Me and the Holocaust

Me and the Holocaust August 8, 2005

Dr. Sean M. Quinlan, an Asst. Prof. of History at the University of Idaho, has written an open letter to U of I President Timothy White in which he renews various charges lodged against Douglas Wilson, Steve Wilkins, George Grant, and me a few years back. It makes the insightful contribution of linking us to a series of bombings and murders in Idaho and elsewhere. The letter was hastily pulled from its original location on the web, but it’s been made available at http://right-mind.us/archive/2005/08/07/35632.aspx.

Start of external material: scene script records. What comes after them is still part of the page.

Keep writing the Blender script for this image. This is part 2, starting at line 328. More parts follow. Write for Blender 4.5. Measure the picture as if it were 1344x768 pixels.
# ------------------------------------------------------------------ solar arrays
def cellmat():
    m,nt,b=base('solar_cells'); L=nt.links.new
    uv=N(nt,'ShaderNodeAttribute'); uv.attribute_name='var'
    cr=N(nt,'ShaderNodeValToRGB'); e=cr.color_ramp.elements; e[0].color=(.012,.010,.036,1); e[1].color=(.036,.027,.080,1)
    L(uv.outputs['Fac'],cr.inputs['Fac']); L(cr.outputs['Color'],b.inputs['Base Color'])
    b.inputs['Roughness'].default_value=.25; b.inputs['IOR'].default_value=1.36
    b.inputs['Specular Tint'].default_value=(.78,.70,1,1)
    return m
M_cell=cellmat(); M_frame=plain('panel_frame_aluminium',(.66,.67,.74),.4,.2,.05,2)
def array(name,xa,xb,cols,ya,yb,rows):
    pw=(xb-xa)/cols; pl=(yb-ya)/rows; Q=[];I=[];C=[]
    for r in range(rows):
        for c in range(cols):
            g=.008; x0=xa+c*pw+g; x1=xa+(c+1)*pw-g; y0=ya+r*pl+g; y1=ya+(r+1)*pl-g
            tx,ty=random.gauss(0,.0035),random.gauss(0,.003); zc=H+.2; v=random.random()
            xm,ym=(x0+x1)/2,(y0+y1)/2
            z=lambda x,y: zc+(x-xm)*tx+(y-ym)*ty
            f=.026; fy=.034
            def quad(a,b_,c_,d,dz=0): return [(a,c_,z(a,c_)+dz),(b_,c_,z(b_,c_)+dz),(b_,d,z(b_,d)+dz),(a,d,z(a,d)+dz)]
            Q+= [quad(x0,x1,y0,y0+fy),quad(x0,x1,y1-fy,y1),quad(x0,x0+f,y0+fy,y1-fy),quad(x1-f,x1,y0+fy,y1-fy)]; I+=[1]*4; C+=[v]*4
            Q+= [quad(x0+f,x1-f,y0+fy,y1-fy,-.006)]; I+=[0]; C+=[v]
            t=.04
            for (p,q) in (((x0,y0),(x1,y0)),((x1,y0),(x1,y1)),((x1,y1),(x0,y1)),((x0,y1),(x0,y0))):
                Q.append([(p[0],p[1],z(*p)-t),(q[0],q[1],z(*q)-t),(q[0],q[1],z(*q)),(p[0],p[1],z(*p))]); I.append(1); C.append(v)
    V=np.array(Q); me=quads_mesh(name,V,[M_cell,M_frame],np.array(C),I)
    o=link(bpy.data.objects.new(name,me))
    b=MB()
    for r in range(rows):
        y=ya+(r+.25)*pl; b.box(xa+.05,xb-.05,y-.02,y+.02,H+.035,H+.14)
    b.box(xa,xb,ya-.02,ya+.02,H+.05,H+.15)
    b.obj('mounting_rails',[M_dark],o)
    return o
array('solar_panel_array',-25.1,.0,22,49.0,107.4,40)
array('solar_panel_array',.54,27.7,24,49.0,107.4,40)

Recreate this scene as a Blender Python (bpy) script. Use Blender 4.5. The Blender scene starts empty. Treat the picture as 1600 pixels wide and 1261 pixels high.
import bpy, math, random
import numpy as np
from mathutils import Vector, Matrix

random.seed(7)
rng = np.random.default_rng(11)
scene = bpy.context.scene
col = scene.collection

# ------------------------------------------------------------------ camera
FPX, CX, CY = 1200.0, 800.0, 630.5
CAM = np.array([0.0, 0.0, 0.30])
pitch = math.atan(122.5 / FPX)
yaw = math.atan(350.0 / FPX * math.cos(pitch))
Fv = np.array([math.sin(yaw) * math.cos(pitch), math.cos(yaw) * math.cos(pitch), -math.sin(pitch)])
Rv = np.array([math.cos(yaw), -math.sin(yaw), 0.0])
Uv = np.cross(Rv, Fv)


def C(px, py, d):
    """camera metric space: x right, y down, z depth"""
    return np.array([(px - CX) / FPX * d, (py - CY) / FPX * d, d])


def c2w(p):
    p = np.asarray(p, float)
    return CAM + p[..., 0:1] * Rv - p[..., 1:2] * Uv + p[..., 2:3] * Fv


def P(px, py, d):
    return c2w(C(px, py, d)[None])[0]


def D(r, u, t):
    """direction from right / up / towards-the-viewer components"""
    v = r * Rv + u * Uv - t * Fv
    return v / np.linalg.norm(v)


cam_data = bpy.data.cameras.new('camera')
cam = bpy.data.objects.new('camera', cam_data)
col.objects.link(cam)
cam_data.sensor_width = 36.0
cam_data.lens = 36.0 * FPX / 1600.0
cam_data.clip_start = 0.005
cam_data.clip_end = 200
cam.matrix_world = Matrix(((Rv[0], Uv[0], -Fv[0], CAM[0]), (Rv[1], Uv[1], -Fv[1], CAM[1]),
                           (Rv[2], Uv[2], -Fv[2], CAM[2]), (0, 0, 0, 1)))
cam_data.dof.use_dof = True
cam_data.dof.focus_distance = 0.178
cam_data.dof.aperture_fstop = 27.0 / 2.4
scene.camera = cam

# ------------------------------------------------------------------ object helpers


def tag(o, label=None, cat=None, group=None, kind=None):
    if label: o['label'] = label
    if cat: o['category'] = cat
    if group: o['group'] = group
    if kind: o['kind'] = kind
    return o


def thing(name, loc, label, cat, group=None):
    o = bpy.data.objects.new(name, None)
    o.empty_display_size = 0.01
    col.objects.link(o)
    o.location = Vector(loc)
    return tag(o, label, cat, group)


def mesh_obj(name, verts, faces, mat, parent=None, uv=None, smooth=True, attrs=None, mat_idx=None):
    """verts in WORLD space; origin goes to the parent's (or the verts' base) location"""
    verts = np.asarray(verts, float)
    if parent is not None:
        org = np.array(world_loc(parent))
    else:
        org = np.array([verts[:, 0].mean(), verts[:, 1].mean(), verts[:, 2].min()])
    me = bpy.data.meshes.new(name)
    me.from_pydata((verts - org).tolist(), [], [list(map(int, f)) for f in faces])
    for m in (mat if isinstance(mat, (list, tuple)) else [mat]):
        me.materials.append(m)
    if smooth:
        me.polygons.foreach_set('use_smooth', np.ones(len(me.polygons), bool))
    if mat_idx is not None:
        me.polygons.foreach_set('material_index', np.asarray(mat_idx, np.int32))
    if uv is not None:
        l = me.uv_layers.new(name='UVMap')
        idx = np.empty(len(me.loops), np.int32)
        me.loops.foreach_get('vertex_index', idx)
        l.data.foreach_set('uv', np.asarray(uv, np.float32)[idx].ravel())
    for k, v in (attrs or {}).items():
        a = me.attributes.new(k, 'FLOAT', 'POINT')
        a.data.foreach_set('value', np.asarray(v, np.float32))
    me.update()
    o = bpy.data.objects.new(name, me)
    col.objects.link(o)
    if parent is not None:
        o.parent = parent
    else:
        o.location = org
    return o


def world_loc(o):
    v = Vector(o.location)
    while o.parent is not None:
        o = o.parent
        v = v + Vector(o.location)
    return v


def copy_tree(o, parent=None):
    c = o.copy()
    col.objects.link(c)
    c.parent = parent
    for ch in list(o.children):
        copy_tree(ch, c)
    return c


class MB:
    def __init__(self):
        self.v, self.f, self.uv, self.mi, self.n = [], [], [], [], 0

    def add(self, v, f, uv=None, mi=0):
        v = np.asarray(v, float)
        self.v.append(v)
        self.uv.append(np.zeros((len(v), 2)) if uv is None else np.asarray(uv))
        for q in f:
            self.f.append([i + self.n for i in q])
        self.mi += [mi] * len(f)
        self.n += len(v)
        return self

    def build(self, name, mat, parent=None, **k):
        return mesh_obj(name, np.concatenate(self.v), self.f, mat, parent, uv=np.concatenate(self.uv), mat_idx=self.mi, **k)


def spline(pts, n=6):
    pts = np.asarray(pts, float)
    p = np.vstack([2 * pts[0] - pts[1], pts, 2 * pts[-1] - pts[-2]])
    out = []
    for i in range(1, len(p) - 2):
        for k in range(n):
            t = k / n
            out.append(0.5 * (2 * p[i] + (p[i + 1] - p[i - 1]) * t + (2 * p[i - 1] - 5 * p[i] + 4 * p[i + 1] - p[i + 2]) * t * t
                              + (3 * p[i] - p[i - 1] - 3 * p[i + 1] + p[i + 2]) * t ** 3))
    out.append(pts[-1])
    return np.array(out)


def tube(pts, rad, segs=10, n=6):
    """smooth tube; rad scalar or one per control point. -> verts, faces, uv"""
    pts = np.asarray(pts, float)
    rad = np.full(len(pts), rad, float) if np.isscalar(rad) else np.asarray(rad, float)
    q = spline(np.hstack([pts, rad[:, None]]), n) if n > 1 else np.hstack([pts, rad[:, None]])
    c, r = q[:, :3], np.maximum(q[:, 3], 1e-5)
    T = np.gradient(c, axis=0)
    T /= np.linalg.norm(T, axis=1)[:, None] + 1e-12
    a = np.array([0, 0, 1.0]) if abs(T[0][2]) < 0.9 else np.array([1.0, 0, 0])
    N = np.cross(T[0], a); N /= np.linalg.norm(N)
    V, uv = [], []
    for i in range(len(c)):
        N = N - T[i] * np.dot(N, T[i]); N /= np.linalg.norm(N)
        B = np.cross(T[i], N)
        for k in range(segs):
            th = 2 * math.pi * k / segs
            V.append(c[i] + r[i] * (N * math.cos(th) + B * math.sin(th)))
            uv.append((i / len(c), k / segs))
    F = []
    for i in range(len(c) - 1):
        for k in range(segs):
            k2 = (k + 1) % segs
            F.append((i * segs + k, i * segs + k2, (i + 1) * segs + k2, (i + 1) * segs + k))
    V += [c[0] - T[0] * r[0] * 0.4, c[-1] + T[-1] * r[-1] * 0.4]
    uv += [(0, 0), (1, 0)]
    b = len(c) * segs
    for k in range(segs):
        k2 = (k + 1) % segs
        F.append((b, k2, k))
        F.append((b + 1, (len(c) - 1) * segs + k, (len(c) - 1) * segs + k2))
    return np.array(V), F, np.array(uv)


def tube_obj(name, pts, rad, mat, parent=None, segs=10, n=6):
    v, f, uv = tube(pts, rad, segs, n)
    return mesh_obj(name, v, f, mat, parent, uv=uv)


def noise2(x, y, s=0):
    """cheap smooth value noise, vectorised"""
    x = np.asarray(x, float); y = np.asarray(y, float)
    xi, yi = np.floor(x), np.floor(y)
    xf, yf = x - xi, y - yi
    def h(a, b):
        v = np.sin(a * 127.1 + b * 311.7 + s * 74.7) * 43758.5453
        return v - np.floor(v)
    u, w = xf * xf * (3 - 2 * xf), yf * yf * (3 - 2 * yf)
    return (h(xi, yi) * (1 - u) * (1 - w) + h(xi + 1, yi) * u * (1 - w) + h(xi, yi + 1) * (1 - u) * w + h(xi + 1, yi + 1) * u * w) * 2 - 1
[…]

While Steve is given the role of racist, George the role of homophobe, and Doug the role of all-purpose bigot, I’ve been cast as the anti-Semite. Quinlan writes that I was a featured speaker at last year’s history conference in Moscow (which I wasn’t) and continues, “Leithart praised Holocaust denier and right-wing evangelist J. Rousas Rushdoony as an ‘American original.’” He is referring to an obituary I wrote for the Weekly Standard at the time of Rushdoony’s death. Below I reproduce a letter to the editor of the Moscow-Pullman Daily News responding to this same charge from another U of I professor:

To the editor,

In his December 27/28 editorial in the Daily News, Dale Graden leaves the impression that I praised Rousas J. Rushdoony (not “J. Rousas Rushdoony,” as Graden has it) for being a Holocaust denier in my obituary in The Weekly Standard. I did not. In fact, I never mentioned the Holocaust at all. I praised Rushdoony for being a profound Christian thinker, and assessed his influence on the Christian Right and the rise of Christian education. Anyone who actually read the obituary would realize, too, that I am not an uncritical admirer of Rushdoony or his influence.

When I wrote the obituary, I was not even aware that Rushdoony had written on the Holocaust, though I had read a good bit of Rushdoony. There was a reason for that: The Holocaust is barely mentioned at all in Rushdoony’s voluminous writings. He never wrote a book on the subject, and no major articles. So far as I’ve been able to determine, what Graden misleadingly calls Rushdoony’s “writings on the Holocaust” consist of a few pages in a single 800-page book.

It is true that Rushdoony was sympathetic to some aspects of Holocaust “revisionism.” In particular, he disputed the claim that 6 million Jews were killed. On the other hand, he did not deny that Jews were persecuted and murdered in Nazi Germany, he denounced Nazi treatment of Jews as an atrocity, and, unlike many “revisionists,” he did not deny that the Germans pursued a policy of extermination.

Whatever Rushdoony believed about the Holocaust, I have never endorsed or promoted Holocaust revisionism in any form. Graden resorts to the most tenuous kind of guilt-by-association to taint me, implicitly New St Andrews and Christ Church, with anti-Semitism.